Two U.S. intelligence officials were fired after downplaying Venezuela’s link to a violent gang, triggering backlash and revelations from a defector accusing Maduro of running state-backed criminal warfare.
At a Glance
- DNI Tulsi Gabbard fired two senior intelligence officials for politicizing analysis on Venezuelan gang activity.
- Former Lt. Colonel José Arocha says the Tren de Aragua gang operates as a Maduro-controlled hybrid warfare tool.
- Arocha alleges Venezuela’s prisons are criminal headquarters with regime protection.
- The NIC’s disputed report contradicted Trump’s claim that Venezuela is exporting gang violence into the U.S.
- Critics warn the intelligence community is undermining national security to protect political narratives.
Spy Shake-Up Over Venezuela Report
A firestorm erupted in Washington this week after Director of National Intelligence Tulsi Gabbard dismissed two senior analysts from the National Intelligence Council (NIC), accusing them of politicizing intelligence to discredit warnings about Venezuelan gang activity. The ousted officials, acting director Mike Collins and deputy Maria Langan-Riekhof, had issued a controversial memo claiming that dictator Nicolás Maduro’s ties to the Tren de Aragua gang were “unlikely.”
The timing was pivotal—President Donald Trump had invoked the Alien Enemies Act to justify deportations of Venezuelan gang members. The NIC report’s conclusions directly contradicted his claims, prompting suspicion that intelligence was being shaped to undermine border enforcement. Gabbard’s office said the firings were meant to purge “Biden holdovers” protecting political narratives.
According to NextGov, Senator Mark Warner condemned the purge, warning it risked politicizing national security decisions. But for critics, Warner’s response ignored the deeper issue: why top analysts ignored or dismissed growing evidence of Maduro’s criminal statecraft.
Arocha: Tren de Aragua Is State-Backed Warfare
Enter José Arocha, a former Venezuelan military officer who claims the U.S. intelligence community is dangerously naïve—or willfully blind—about Tren de Aragua. Speaking to Fox News, Arocha said the gang is not just a criminal enterprise but part of Maduro’s hybrid warfare strategy targeting Western democracies.
Arocha described Venezuelan prisons like Tocorón as “luxury command centers” for organized crime, protected by the state. He also accused the Maduro regime of staging a 2023 prison raid as a cover for letting gang leaders escape—with the regime’s blessing—to continue their operations.
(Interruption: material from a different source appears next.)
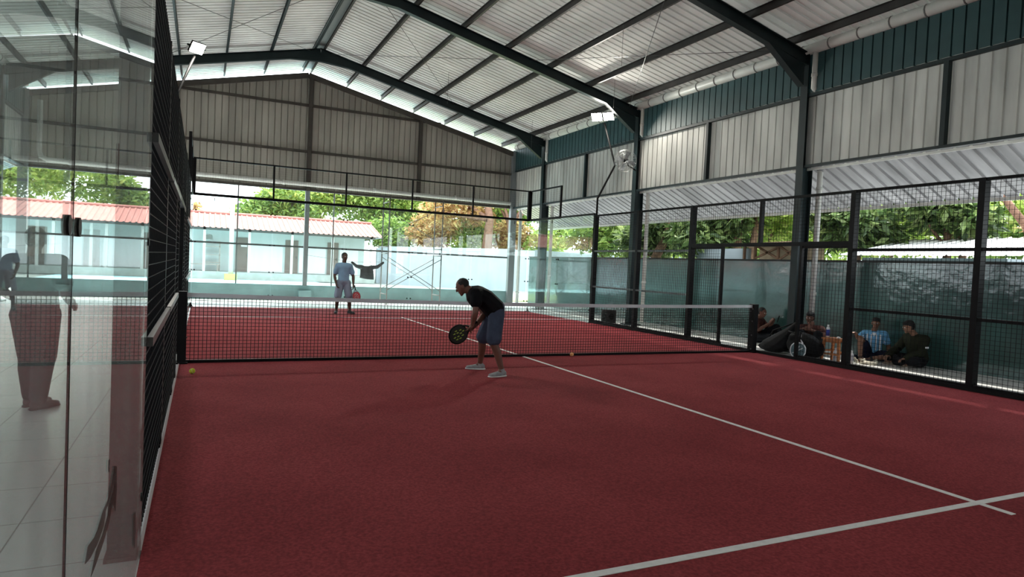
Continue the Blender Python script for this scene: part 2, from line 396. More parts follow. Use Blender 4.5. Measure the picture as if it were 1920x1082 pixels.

This aligns with findings in a Politico investigation, which revealed internal disputes within the intelligence community over how aggressively to assess and present Maduro’s ties to organized crime.
Beyond Gangs: A Criminal Proxy for U.S. Adversaries?
According to Arocha, the threat extends beyond domestic gang violence. He links the Maduro regime to Hezbollah, Hamas, and criminal networks tied to Iran, Russia, and China—using groups like Tren de Aragua to destabilize the Western Hemisphere. These allegations, if validated, suggest Venezuela is functioning as a geopolitical proxy for America’s enemies, using crime as a weapon.
Despite the gravity of these claims, intelligence leaders dismissed them, opting for what critics call sanitized political analysis. NIC veteran Jonathan Panikoff defended the council, saying it represents “apolitical all-source analysis” built on consensus. But critics argue consensus means little if the facts are filtered through partisan lenses.
The intelligence community now faces deep skepticism. If its top analysts failed—or refused—to connect Maduro to the very gang U.S. cities are now struggling to contain, it raises urgent questions about what other threats might be underestimated or buried for political convenience.